Roman's get beyond the Atlas mountains

Okay so Rome had a fairly minimal presence in Morocco in OTL. A few forts and soldier settlements surrounded by romanized Berber kings.

What POD would be necessary for them to move further into north west Africa? At least as far as Mauritania?
 
I think they will most likely need roads.I don't think some Berber tribes in Mauritania would pose such a resistence to roman conquest.
 
I don't see why the Romans would expand past the Atlas Mountains. Whenever the Romans conquered something, it was almost always for wealth (Gaul, the East). If new conquests proved to be unprofitable, they were quickly abandoned (Scotland, Mesopotamia, Germania).
Well they left Scotland after imperial troubles at home(they crushed the Caledonians though), fought with Persia over Mesopotamia for a long time-it wasn't defensible.

And everyone knows the story of Teutoborg forest. Had that not happened the Roman's would have at least reached the Elbe River.
 
Well they left Scotland after imperial troubles at home(they crushed the Caledonians though), fought with Persia over Mesopotamia for a long time-it wasn't defensible.
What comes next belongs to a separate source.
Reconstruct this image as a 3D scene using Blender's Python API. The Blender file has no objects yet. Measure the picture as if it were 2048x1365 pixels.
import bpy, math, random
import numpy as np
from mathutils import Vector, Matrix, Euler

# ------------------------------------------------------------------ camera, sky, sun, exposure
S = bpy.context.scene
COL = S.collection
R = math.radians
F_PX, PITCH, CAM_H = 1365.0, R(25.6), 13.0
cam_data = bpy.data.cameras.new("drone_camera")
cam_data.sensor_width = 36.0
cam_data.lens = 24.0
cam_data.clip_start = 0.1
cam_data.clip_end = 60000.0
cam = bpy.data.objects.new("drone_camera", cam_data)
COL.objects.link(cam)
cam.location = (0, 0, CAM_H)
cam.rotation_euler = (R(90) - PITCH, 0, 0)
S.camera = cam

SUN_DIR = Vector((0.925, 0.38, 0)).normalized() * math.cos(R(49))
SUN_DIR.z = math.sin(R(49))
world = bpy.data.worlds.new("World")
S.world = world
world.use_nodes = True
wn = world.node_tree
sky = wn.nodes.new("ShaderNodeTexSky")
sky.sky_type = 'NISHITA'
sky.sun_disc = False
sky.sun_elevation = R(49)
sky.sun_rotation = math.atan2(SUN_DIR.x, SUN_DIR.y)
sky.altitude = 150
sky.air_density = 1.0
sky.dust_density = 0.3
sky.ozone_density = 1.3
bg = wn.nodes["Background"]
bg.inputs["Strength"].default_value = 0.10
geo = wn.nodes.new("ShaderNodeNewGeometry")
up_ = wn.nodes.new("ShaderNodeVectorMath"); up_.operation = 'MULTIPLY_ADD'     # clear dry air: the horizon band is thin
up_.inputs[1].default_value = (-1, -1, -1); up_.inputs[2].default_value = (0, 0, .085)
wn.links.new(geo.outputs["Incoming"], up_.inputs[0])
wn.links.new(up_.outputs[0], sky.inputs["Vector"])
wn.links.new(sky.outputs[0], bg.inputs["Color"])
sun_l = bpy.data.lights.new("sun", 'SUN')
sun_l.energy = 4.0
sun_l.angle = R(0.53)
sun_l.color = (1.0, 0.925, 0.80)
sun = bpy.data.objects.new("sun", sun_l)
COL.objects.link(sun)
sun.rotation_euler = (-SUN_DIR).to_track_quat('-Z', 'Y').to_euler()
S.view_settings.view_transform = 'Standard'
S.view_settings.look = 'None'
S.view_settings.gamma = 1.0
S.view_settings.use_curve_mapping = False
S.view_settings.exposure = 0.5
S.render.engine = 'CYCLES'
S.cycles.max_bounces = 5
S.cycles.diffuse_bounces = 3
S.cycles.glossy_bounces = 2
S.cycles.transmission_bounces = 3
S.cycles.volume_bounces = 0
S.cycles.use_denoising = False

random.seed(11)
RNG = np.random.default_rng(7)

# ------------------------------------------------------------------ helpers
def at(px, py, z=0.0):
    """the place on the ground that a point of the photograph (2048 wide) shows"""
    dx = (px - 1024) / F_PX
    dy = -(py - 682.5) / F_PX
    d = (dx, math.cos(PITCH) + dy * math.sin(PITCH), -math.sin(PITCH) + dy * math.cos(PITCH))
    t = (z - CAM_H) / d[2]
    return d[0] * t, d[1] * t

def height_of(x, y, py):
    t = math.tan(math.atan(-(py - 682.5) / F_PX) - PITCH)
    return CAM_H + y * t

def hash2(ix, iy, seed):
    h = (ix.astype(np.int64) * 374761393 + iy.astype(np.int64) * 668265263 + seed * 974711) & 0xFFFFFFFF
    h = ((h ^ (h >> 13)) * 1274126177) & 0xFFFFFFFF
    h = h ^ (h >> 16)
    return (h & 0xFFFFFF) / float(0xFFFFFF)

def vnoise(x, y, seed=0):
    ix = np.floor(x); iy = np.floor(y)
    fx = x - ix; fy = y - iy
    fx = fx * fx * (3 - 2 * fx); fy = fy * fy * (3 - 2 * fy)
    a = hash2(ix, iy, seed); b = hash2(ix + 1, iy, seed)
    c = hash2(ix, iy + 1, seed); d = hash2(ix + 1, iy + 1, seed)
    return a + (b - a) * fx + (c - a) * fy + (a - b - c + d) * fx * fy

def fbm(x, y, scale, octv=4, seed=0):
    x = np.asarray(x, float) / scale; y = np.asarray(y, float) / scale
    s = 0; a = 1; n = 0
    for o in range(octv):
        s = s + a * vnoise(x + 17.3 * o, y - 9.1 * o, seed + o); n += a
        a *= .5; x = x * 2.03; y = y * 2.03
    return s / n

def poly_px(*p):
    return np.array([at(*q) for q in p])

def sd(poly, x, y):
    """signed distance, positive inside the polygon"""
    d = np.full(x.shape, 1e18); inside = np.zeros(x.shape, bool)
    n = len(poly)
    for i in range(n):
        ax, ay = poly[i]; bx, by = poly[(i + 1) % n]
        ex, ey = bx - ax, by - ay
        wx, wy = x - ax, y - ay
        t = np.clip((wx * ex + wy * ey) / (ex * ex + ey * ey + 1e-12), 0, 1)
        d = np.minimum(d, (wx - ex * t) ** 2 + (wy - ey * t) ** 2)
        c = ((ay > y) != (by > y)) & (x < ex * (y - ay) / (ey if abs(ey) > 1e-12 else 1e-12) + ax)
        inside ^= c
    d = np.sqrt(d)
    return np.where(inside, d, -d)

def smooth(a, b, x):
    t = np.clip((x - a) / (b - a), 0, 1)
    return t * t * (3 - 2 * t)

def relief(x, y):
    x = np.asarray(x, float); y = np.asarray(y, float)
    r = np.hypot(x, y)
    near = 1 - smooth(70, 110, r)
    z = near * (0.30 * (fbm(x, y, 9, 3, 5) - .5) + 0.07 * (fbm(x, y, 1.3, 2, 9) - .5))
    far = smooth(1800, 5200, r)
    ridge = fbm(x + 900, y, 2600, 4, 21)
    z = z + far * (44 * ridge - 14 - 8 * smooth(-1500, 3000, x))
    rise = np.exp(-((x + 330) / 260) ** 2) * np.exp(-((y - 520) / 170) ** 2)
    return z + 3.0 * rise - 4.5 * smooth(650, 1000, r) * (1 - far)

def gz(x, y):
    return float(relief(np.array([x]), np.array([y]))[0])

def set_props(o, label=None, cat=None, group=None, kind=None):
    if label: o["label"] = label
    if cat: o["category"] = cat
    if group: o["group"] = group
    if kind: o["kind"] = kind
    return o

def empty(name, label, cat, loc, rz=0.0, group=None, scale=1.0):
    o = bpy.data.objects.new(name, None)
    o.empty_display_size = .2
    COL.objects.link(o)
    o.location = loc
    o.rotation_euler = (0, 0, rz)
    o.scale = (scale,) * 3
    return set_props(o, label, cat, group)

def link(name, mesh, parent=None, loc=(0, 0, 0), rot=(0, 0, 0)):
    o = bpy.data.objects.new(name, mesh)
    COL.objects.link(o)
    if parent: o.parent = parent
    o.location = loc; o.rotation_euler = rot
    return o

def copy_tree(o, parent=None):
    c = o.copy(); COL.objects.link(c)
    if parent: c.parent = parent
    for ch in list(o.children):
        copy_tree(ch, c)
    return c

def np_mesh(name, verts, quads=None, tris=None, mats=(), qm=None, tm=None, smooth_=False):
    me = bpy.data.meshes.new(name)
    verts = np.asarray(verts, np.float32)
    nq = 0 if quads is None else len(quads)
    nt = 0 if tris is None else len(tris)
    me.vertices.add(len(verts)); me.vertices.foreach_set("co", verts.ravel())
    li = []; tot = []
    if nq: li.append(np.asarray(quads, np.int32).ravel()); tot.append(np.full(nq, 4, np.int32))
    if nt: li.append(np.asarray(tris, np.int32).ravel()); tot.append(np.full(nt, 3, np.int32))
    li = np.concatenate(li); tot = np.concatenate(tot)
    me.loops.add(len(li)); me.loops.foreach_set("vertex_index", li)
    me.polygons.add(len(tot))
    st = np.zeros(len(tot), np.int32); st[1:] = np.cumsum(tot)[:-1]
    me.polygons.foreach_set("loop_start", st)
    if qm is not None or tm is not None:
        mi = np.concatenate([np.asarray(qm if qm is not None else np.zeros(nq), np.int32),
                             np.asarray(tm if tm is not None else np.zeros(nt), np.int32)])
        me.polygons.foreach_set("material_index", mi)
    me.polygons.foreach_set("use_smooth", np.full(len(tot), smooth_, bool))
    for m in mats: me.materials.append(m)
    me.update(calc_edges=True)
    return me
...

And everyone knows the story of Teutoborg forest. Had that not happened the Roman's would have at least reached the Elbe River.

You're missing the point: the Romans conquered everything what they did for a reason. Why waste the lives of Roman citizens on some barren wasteland unfit for agriculture? There is no point in expanding past the Atlas Mountains.
 
yes there is the longer they leave it anyway with the spread of the camel opening up the transaharan trade routes! I think it would be more in the vein of fortified oasis and forts along trading routes simular to roman morroco! septimus severus would most likely be the best candidate with his OTL investment in north africa (his home town for one!)
 
In Africa below the Atlas mountains it is all about the salt. If the Romans ever feel the need to control this trade then there is your economic reasoning.
 
It was definitely doable, but I think it's a case similar to Scotland. No doubt because of the topography, which favours the defenders and guerilla warfare. It would require a second legion in North Africa, one specifically devoted to Mauretania. Since Rome had four legions to devote to Britain, I think Mauretania and the rest of Africa (west of Egypt) could get two. Maybe pull a legion from Britain? Conquer and secure Caledonia and then pull a legion from Britain?
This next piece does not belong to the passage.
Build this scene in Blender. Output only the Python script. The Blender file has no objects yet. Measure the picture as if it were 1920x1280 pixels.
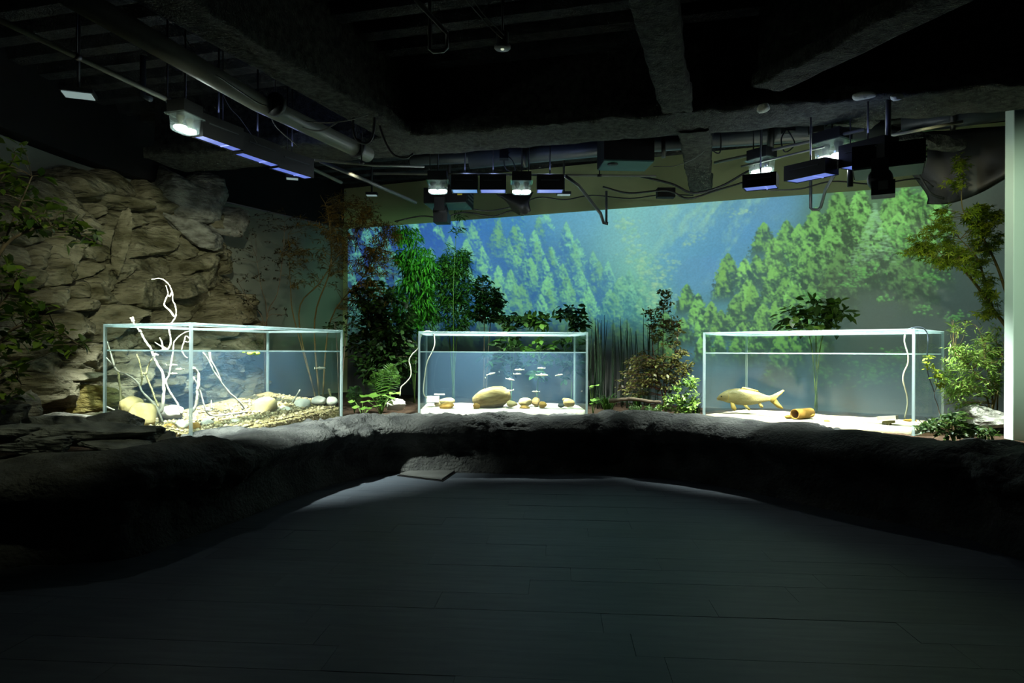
import bpy, math, random
import numpy as np
from mathutils import Vector, Matrix, Quaternion

SC = bpy.context.scene
COL = SC.collection
# ---------------------------------------------------------------- camera, world, exposure
F, EYE, CX, CY, ROLL = 1280.0, 1.1, 960.0, 660.0, 0.0045
cam = bpy.data.cameras.new('camera'); camo = bpy.data.objects.new('camera', cam); COL.objects.link(camo)
cam.sensor_width = 36.0; cam.lens = 24.0; cam.shift_y = 20.0 / 1920.0; cam.clip_start = 0.05
camo.matrix_world = Matrix.Translation((0, 0, EYE)) @ Matrix.Rotation(-ROLL, 4, 'Y') @ Matrix.Rotation(math.pi / 2, 4, 'X')
SC.camera = camo
w = bpy.data.worlds.new('world'); SC.world = w; w.use_nodes = True
w.node_tree.nodes['Background'].inputs[0].default_value = (0.75, 0.95, 1.0, 1)
w.node_tree.nodes['Background'].inputs[1].default_value = 0.012
vs = SC.view_settings
vs.view_transform = 'Standard'; vs.look = 'None'; vs.exposure = 0.0; vs.gamma = 1.0; vs.use_curve_mapping = False
cy = SC.cycles
cy.use_denoising = True; cy.use_light_tree = False; cy.max_bounces = 6; cy.diffuse_bounces = 3; cy.glossy_bounces = 3
cy.transmission_bounces = 4; cy.volume_bounces = 0; cy.transparent_max_bounces = 40
cy.caustics_reflective = False; cy.caustics_refractive = False
cy.sample_clamp_indirect = 3.0


def P(px, py, Y):
    "a photo pixel at depth Y metres -> world point"
    u, v = px - CX, CY - py
    return Vector(((u - ROLL * v) / F * Y, Y, EYE + (v + ROLL * u) / F * Y))


def spot(name, loc, target, power, color, size=90, blend=0.6, radius=0.06, parent=None):
    l = bpy.data.lights.new(name, 'SPOT'); l.energy = power; l.color = color
    l.spot_size = math.radians(size); l.spot_blend = blend; l.shadow_soft_size = radius
    o = bpy.data.objects.new(name, l); COL.objects.link(o)
    d = Vector(target) - Vector(loc)
    o.rotation_euler = d.to_track_quat('-Z', 'Y').to_euler()
    if parent is not None:
        o.parent = parent; o.location = Vector(loc) - OFF.get(parent.name, Vector())
    else:
        o.location = loc
    return o


# ---------------------------------------------------------------- numpy noise
def _hash(ix, iy, iz, seed):
    n = (ix * 374761393 + iy * 668265263 + iz * 2147483647 + seed * 1274126177) & 0xffffffff
    n = ((n ^ (n >> 13)) * 1274126177) & 0xffffffff
    n = n ^ (n >> 16)
    return (n & 0xffff) / 65535.0


def vnoise(p, seed=0):
    p = np.asarray(p, float)
    i = np.floor(p).astype(np.int64); f = p - i; f = f * f * (3 - 2 * f)
    r = 0
    for dx in (0, 1):
        for dy in (0, 1):
            for dz in (0, 1):
                wgt = (f[..., 0] if dx else 1 - f[..., 0]) * (f[..., 1] if dy else 1 - f[..., 1]) * (f[..., 2] if dz else 1 - f[..., 2])
                r = r + wgt * _hash(i[..., 0] + dx, i[..., 1] + dy, i[..., 2] + dz, seed)
    return r


def fbm(p, octs=4, seed=0, gain=0.5):
    p = np.asarray(p, float); a, s, t = 1.0, 0, 0
    for k in range(octs):
        s = s + a * (vnoise(p * 2 ** k, seed + k) - 0.5); t += a; a *= gain
    return s / t * 2


def lin(c):
    c = np.asarray(c, float) / 255.0
    return np.where(c <= 0.04045, c / 12.92, ((c + 0.055) / 1.055) ** 2.4)


# ---------------------------------------------------------------- materials
MATS = {}


def M(name, col, col2=None, rough=0.6, scale=6.0, bump=0.0, bscale=30.0, metallic=0.0, spec=0.4, detail=4.0, stretch=None, emit=0.0, ecol=None, rand=0.0, bdist=0.02):
    if name in MATS: return MATS[name]
    m = bpy.data.materials.new(name); m.use_nodes = True; nt = m.node_tree; N, L = nt.nodes, nt.links
    b = N['Principled BSDF']
    c1 = list(lin(col)) + [1]
    c2 = list(lin(col2 if col2 is not None else [min(255, x * 1.18) for x in col])) + [1]
    tc = N.new('ShaderNodeTexCoord'); src = tc.outputs['Object']
    if stretch:
        mp = N.new('ShaderNodeMapping'); mp.inputs['Scale'].default_value = stretch
        L.new(src, mp.inputs[0]); src = mp.outputs[0]
    nz = N.new('ShaderNodeTexNoise'); nz.inputs['Scale'].default_value = scale; nz.inputs['Detail'].default_value = detail
    L.new(src, nz.inputs['Vector'])
    rp = N.new('ShaderNodeValToRGB'); rp.color_ramp.elements[0].position = 0.33; rp.color_ramp.elements[1].position = 0.68
    rp.color_ramp.elements[0].color = c1; rp.color_ramp.elements[1].color = c2
    L.new(nz.outputs['Fac'], rp.inputs[0])
    out = rp.outputs[0]
    if rand:
        oi = N.new('ShaderNodeObjectInfo'); mr = N.new('ShaderNodeMapRange')
        mr.inputs['To Min'].default_value = 1 - rand; mr.inputs['To Max'].default_value = 1 + rand
        L.new(oi.outputs['Random'], mr.inputs['Value'])
        mx = N.new('ShaderNodeMix'); mx.data_type = 'RGBA'; mx.blend_type = 'MULTIPLY'; mx.inputs[0].default_value = 1
        L.new(out, mx.inputs[6]); L.new(mr.outputs[0], mx.inputs[7]); out = mx.outputs[2]
    L.new(out, b.inputs['Base Color'])
    b.inputs['Roughness'].default_value = rough; b.inputs['Metallic'].default_value = metallic
    b.inputs['Specular IOR Level'].default_value = spec
    if bump:
        n2 = N.new('ShaderNodeTexNoise'); n2.inputs['Scale'].default_value = bscale; n2.inputs['Detail'].default_value = 6
        L.new(src, n2.inputs['Vector'])
        bp = N.new('ShaderNodeBump'); bp.inputs['Strength'].default_value = bump; bp.inputs['Distance'].default_value = bdist
        L.new(n2.outputs['Fac'], bp.inputs['Height']); L.new(bp.outputs[0], b.inputs['Normal'])
    if emit:
        b.inputs['Emission Color'].default_value = list(lin(ecol or col)) + [1]; b.inputs['Emission Strength'].default_value = emit
    MATS[name] = m
    return m


def leafmat(name, ca, cb, trans=0.4, rough=0.45, perobj=False):
    if name in MATS: return MATS[name]
    m = bpy.data.materials.new(name); m.use_nodes = True; nt = m.node_tree; N, L = nt.nodes, nt.links
    b = N['Principled BSDF']; out = N['Material Output']
    if perobj: src = N.new('ShaderNodeObjectInfo').outputs['Random']
    else: src = N.new('ShaderNodeNewGeometry').outputs['Random Per Island']
    rp = N.new('ShaderNodeValToRGB'); rp.color_ramp.elements[0].color = list(lin(ca)) + [1]; rp.color_ramp.elements[1].color = list(lin(cb)) + [1]
    L.new(src, rp.inputs[0]); L.new(rp.outputs[0], b.inputs['Base Color'])
    b.inputs['Roughness'].default_value = rough; b.inputs['Specular IOR Level'].default_value = 0.4
    tr = N.new('ShaderNodeBsdfTranslucent'); L.new(rp.outputs[0], tr.inputs[0])
    mx = N.new('ShaderNodeMixShader'); mx.inputs[0].default_value = trans
    L.new(b.outputs[0], mx.inputs[1]); L.new(tr.outputs[0], mx.inputs[2]); L.new(mx.outputs[0], out.inputs['Surface'])
    MATS[name] = m
    return m


def glassmat(name, tint, base=0.03, edge=0.5, rough=0.03, power=4.0, milky=0.0):
    if name in MATS: return MATS[name]
    m = bpy.data.materials.new(name); m.use_nodes = True; nt = m.node_tree; N, L = nt.nodes, nt.links
    N.remove(N['Principled BSDF']); out = N['Material Output']
    t = N.new('ShaderNodeBsdfTransparent'); t.inputs[0].default_value = (*tint, 1)
    g = N.new('ShaderNodeBsdfGlossy'); g.inputs['Roughness'].default_value = rough; g.inputs[0].default_value = (0.9, 1, 1, 1)
    lw = N.new('ShaderNodeLayerWeight'); lw.inputs[0].default_value = 0.5
    p = N.new('ShaderNodeMath'); p.operation = 'POWER'; p.inputs[1].default_value = power; L.new(lw.outputs['Facing'], p.inputs[0])
    q = N.new('ShaderNodeMath'); q.operation = 'MULTIPLY_ADD'; q.inputs[1].default_value = edge; q.inputs[2].default_value = base; L.new(p.outputs[0], q.inputs[0])
    mx = N.new('ShaderNodeMixShader'); L.new(q.outputs[0], mx.inputs[0]); L.new(t.outputs[0], mx.inputs[1]); L.new(g.outputs[0], mx.inputs[2])
    fin = mx.outputs[0]
    if milky:
        d = N.new('ShaderNodeBsdfDiffuse'); d.inputs[0].default_value = (0.8, 0.95, 0.95, 1)
        tl = N.new('ShaderNodeBsdfTranslucent'); tl.inputs[0].default_value = (0.8, 0.95, 0.95, 1)
        a = N.new('ShaderNodeMixShader'); a.inputs[0].default_value = 0.5; L.new(d.outputs[0], a.inputs[1]); L.new(tl.outputs[0], a.inputs[2])
        m2 = N.new('ShaderNodeMixShader'); m2.inputs[0].default_value = milky; L.new(fin, m2.inputs[1]); L.new(a.outputs[0], m2.inputs[2]); fin = m2.outputs[0]
    L.new(fin, out.inputs['Surface'])
    MATS[name] = m
    return m


def emitmat(name, col, strength):
    if name in MATS: return MATS[name]
    m = bpy.data.materials.new(name); m.use_nodes = True; b = m.node_tree.nodes['Principled BSDF']
    b.inputs['Base Color'].default_value = (0.6, 0.6, 0.6, 1)
    b.inputs['Emission Color'].default_value = list(lin(col)) + [1]; b.inputs['Emission Strength'].default_value = strength
    m.cycles.emission_sampling = 'NONE'
    MATS[name] = m
    return m


# ---------------------------------------------------------------- object helpers
OFF = {}


def tag(o, label=None, cat=None, group=None, kind=None):
    if label: o['label'] = label
    if cat: o['category'] = cat
    if group: o['group'] = group
    if kind: o['kind'] = kind
    return o


def thing(name, label, cat, loc, group=None, kind=None):
    o = bpy.data.objects.new(name, None); COL.objects.link(o)
    o.location = Vector(loc); o.empty_display_size = 0.05
    OFF[o.name] = Vector(loc)
    return tag(o, label, cat, group, kind)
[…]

But that does make the border very defensible, since the Sahara peoples are not particularly threatening and the Atlas makes a good barrier against them. Volubilis is also protected from Berbers from the south in this case and can remain under direct Roman rule and thus thrive and prosper like the later cities during Muslim rule which used the ruins of it as building material.
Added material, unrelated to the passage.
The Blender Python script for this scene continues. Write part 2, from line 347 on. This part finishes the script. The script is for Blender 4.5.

It's just...Mauretania will not be a wealthy province. Mauretania is a wholly average province for agriculture, is decent for pastoralism, good fishing grounds, and was a key source of Tyrian purple and other dyes since Phoenician times. Maybe Romans can get something going with the phosphate resources there? Overall, it's a poorer and more remote version of Hispania. You can most do anything in Mauretania better in the other African provinces or in Hispania. Perhaps the best parts are the trade routes to sub-Saharan Africa or the New World, neither of which are really open in the early Roman Empire. There's also zinc, antimony, and most importantly some silver to found in areas where the Romans seem to never have gotten/explored enough. There's always the PODs of sugar being introduced to Rome, in which Mauretania can make its wealth with sugar due to the general lack of good sugar lands (since unlike Spain, Portugal, other European countries, no New World) in the Roman Empire. But that seems like cheating, plus Hispania, the rest of Africa, and certain Meditteranean islands (Crete, Sicily) will do sugar better.

Aside from that, it would be interesting to see how even more Roman trade would effect the Canarians/Guanche.

yes there is the longer they leave it anyway with the spread of the camel opening up the transaharan trade routes! I think it would be more in the vein of fortified oasis and forts along trading routes simular to roman morroco! septimus severus would most likely be the best candidate with his OTL investment in north africa (his home town for one!)

Mauretania is a world away from Lepcis Magna. But I do agree a local-born North African would be the best candidate to help improve North Africa. Maybe a North African dynasty comes to power earlier than the Severans? Or, hell, someone with a powerbase in Mauretania to begin with. I like the idea of someone descended from Ptolemy of Mauretania in some form, what with his ancestry in Mark Antony, Cleopatra (thus the Ptolemaic dynasty), and the native kings of Mauretania. Maybe get his offspring mixed with certain other figures like this guy to make quite an impressive pedigree for the man. Obviously a different end to the Julio-Claudian dynasty is needed.

Definitely the larger introduction of the camel earlier than OTL would have made Mauretania far more useful to Roman aims.